The Railway Keeper is a pinkish-plump man in drab blue, a knit cap and wire frame glasses with lenses smaller than his eyes.  No sooner does the slightest shred of lust break through his polite and generous demeanor than his slow-minded assistant, Ewen (Clive Mantle), pops in and jarringly slaughters a cute white bunny right in front of them.  Pauline’s day does not improve from this point.

Although not without lurid aspects, The Orchard End Murder seems like a rather refined title for Redemption Films, a small label known for extreme horror and the Jess Franco back catalog.

It is, in fact, her last day.  The murder itself is actually quite brutal, playing out perhaps symbolically on a mountain of discarded apples at the end of the town orchard.  Ewen, turned on by Pauline but casually refused by her, proceeds to strangle her when she struggles to much in his failed attempt to rape her.  Once she’s dead, he strips her and keeps her body.  The second half of the film becomes a dodgy farce of Ewen and the Railway Keeper scrambling to get rid of the body while a flurry of constables flood the countryside in search of the missing person.

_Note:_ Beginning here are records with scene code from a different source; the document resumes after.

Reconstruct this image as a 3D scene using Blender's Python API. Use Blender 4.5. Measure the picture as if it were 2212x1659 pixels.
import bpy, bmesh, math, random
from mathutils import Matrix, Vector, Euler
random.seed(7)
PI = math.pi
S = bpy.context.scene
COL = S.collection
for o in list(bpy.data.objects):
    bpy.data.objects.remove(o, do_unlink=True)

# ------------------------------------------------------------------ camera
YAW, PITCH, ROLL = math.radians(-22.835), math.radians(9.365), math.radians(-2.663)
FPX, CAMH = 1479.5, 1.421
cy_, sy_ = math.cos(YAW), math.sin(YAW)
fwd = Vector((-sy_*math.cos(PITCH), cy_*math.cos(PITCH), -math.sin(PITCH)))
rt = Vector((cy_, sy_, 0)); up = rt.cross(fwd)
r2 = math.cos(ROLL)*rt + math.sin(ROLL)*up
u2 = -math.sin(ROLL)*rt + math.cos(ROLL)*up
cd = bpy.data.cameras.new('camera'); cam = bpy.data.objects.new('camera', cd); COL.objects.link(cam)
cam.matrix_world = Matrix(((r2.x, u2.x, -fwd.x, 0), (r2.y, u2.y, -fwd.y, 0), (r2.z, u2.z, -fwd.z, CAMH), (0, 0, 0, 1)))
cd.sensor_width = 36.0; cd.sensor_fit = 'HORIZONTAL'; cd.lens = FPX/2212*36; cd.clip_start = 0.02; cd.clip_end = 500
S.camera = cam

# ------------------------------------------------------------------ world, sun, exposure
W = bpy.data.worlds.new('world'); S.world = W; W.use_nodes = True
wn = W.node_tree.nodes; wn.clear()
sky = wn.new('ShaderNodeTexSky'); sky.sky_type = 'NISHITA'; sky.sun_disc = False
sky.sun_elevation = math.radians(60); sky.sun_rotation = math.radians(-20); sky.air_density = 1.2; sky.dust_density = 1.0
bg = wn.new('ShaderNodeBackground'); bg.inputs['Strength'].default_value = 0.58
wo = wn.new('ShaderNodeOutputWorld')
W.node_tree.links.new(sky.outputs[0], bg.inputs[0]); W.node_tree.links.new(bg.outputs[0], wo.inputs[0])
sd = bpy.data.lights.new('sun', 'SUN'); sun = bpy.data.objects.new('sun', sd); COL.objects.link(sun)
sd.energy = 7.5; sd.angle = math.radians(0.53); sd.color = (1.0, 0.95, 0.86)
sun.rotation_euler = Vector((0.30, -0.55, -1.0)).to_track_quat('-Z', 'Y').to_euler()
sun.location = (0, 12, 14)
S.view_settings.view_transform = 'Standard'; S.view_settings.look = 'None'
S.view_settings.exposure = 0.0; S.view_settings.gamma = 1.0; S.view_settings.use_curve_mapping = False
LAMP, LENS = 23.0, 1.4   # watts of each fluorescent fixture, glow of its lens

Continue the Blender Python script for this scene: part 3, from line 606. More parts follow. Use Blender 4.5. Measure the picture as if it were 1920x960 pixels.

In moments, the most subtle implication of a black and white color motif crop up.  As Pauline arrives at the Railway Keeper’s secluded farmhouse, the exterior is black and white, weirdly complimenting her minidress, which is white with a giant ink splotch design.  The sky hangs white, blown out and lonely.  To say the least, there is a terminal air about things.

Although director Marnham mentions in his recent interview (included on the disc) that his goal for The Orchard End Murder was to make it a kind of dark comedy, he also aimed to make the murder scene as visceral, as unpleasant as possible.  Check on the latter, not so much on the former.  At no point does this film read as any kind of comedy, dark or otherwise.

Although not without lurid aspects, The Orchard End Murder seems like a rather refined title for Redemption Films, a small label known for extreme horror and the Jess Franco back catalog.  Nevertheless, this UK obscurity has made it to Blu-ray in North America, looking and sounding remarkably well.  If anything, it might appear too nice, as The Orchard End Murder is something one could imagine more at home as a weathered 16mm print.  

Looking like that is The Showman, a supplementary twenty-five minute documentary about an aged carnival knife thrower who’s seen fit to parlay his skills into a strip tease act.  With his supportive wife at his side, the titular marksman ultimately chucks his knives at a nude female assistant, much to the gawking amazement of the crowd he’s huckstered into his tent.  There’s a dark vibe to The Showman, brought out in the joyless interviews with the star and his wife, as well as the demeanor of the two female assistants, who’s expressions read as though they just joined the #MeToo movement ten minutes before the camera rolled.  

In his short interview looking back on The Showman, Marnham recalls how the actual show’s strippers had disappeared the day before shooting, so the girls we see are complete newbies who had to be convinced on short notice to strip nude on stage while having knives thrown at them, in a film.  No wonder, then, that they appear dazed.

Marnham’s interview about the whole of his career and The Orchard End Murder, by comparison, runs over a half-hour, and leaves virtually no stone unturned.  Along with this contemporary interview, there’s also such recent chats with lead actress Tracy Hyde and actor Clive Mantle about their experiences with the film.  

For those who may remember the film and would like to revisit it, or newcomers to this apple field of dread, Redemption’s The Orchard End Murder is worth picking out.